En matière de scandale, on n’est pas vraiment dans la provocation absolue, celle qui choque au-delà des lecteurs d’un livre, quand la réputation sulfureuse d’un texte déborde et s’attire l’anathème de la part de ceux qui en ont seulement entendu parler. Ceux-ci étant d’ailleurs, en général, les plus virulents: il est plus facile de s’élever collectivement contre une œuvre dont on ne connaît que quelques éléments – ceux, précisément, qui prêtent à polémique –, au lieu de se faire une idée personnelle (et nuancée) en lisant. Le phénomène n’est pas nouveau, et demandez à Salman Rushdie ce qu’il en pense.
Ceci dit, il faut bien que Béatrice et Virgile pose un problème, puisque certains le soulèvent. Ou plutôt transgresse quelques règles non écrites, floues et contestables.
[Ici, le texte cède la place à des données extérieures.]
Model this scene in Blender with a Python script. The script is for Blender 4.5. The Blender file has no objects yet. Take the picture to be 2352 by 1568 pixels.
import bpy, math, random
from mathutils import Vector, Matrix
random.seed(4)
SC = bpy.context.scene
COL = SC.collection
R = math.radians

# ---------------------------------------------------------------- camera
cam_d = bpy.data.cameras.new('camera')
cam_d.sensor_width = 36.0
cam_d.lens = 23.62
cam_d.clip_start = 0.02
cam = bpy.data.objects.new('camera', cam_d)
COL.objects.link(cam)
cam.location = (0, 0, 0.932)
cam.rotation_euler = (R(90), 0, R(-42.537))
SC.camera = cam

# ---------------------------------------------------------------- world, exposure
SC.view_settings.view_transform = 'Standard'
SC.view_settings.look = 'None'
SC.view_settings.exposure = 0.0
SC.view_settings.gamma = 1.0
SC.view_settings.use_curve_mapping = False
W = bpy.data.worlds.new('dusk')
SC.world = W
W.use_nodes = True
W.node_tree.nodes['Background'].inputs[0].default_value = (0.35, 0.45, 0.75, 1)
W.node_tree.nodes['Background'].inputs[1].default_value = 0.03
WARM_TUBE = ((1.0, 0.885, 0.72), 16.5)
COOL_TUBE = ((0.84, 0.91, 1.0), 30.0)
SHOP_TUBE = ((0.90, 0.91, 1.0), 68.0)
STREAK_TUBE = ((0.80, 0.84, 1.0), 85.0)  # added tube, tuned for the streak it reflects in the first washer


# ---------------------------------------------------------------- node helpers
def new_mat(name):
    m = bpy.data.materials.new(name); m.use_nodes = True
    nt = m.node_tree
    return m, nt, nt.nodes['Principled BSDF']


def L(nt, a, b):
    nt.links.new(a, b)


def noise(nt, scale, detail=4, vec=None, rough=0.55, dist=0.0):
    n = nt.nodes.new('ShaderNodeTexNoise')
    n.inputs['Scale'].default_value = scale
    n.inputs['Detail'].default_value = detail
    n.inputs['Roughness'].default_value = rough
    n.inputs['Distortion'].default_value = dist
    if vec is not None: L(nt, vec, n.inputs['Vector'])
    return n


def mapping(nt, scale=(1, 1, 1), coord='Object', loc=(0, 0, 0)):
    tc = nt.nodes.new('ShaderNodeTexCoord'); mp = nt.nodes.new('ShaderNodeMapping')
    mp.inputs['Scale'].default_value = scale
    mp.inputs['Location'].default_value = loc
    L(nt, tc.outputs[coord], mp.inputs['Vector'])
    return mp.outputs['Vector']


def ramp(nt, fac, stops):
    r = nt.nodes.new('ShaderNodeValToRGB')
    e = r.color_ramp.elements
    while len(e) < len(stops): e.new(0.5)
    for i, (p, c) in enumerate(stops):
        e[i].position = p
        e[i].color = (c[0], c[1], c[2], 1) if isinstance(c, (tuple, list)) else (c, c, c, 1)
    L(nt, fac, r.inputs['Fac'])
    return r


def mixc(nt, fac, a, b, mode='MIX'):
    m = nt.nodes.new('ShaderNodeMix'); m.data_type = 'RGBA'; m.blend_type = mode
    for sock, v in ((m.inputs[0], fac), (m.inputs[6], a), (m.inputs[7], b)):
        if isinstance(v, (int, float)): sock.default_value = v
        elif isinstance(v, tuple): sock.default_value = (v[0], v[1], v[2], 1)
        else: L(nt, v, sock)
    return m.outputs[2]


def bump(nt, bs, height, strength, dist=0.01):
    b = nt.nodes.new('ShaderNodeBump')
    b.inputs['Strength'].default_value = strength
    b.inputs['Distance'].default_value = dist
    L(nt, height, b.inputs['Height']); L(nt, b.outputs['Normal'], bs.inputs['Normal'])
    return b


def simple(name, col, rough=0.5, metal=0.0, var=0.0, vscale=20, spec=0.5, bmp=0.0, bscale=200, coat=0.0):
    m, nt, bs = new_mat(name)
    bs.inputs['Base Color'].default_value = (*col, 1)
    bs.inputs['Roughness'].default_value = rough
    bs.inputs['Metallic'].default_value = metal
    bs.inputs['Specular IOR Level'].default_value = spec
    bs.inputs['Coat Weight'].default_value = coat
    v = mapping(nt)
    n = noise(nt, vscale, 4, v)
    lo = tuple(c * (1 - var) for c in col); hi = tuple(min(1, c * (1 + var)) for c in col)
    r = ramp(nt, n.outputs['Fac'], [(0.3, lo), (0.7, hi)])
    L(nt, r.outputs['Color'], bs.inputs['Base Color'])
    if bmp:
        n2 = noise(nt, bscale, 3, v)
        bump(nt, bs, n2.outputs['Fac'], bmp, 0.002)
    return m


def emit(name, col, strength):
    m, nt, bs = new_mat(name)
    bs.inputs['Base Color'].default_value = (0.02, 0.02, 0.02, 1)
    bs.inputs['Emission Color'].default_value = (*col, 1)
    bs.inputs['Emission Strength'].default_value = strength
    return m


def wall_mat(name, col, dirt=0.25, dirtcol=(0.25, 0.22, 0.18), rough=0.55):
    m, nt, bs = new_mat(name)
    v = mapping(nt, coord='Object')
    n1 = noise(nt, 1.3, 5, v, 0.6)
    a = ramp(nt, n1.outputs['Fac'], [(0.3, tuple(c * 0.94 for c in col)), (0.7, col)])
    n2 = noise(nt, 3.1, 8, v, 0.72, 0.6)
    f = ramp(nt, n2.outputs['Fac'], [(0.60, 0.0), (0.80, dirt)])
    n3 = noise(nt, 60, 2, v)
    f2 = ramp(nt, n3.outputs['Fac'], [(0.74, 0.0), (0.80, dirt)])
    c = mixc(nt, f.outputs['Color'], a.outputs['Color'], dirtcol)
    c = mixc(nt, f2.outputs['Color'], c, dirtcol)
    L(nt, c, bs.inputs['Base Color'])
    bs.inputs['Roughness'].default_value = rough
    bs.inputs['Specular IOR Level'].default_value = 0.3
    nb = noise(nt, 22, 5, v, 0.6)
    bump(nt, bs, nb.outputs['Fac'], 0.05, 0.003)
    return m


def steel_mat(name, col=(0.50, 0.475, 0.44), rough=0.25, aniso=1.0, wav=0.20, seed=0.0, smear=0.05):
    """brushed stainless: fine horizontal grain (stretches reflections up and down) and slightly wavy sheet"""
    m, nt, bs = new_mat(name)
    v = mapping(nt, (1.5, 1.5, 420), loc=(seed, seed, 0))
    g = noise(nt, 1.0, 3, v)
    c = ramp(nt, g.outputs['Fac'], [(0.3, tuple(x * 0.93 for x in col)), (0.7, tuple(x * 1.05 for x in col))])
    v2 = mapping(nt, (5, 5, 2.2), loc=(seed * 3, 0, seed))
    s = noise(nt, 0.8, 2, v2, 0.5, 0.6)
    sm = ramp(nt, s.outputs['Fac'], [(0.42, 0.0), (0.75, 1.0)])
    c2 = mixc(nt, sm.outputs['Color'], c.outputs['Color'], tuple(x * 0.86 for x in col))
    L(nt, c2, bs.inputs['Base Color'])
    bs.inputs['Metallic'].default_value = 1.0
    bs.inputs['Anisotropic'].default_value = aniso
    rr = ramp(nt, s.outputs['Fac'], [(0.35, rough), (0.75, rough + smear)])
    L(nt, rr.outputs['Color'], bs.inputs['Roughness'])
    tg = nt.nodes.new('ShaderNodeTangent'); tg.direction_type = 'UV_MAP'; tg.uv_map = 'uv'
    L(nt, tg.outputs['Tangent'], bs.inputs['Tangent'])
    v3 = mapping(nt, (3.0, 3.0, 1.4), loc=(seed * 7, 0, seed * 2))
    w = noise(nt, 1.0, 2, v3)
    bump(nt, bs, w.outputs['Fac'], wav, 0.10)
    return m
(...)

La première de ces règles voudrait que la Shoah soit un territoire réservé à ceux qui l’ont vécue, à leur famille et à leur peuple. Henry, le romancier qui est le moteur de Béatrice et Virgile, n’appartient à rien de tout cela. Il est pourtant obsédé par le sujet, au point d’avoir écrit sur lui un livre double, mi-roman, mi-essai, impubliable de l’avis général des éditeurs, libraires et historiens. De quel droit lui interdirait-on cette obsession?
La deuxième règle récuserait le droit à la fantaisie dès lors qu’il s’agit de quelque chose d’aussi grave. Sur la gravité, tout le monde sera d’accord. Mais pourquoi ne pas accepter, par le biais d’une pièce de théâtre en cours d’écriture par un vieux taxidermiste, l’allégorie des animaux? Béatrice étant une ânesse et Virgile, un singe hurleur, leur amitié fournit la matière de dialogues pendant lesquels ils s’interrogent sur des événements qui, sans être décrits, évoquent pour le lecteur, et encore bien davantage pour Henry, l’Holocauste. La Fontaine, s’il l’avait connu, en aurait peut-être tiré une fable. Plus courte que cette pièce penchant du côté de Godot. Mais les hésitations du taxidermiste ainsi que le double mouvement de résistance et de fascination de l’écrivain du roman répondent à toutes les questions. Et, avec Maus, Art Spigelman n’a-t-il pas signé un chef-d’œuvre?
Enfin, et bien qu’on puisse allonger la liste à l’infini, une troisième règle tendrait à évacuer de tout discours sur la Shoah la moindre ambiguïté. Certes, ici, l’ambiguïté est maximale: le taxidermiste est peut-être un ancien tortionnaire nazi. Et alors? La simplicité tendant souvent au simplisme, un peu de complexité semble plutôt bienvenue. La polémique fait pschitt! Encore un peu, on dirait qu’elle est abracadabrantesque. Revenons donc à la littérature.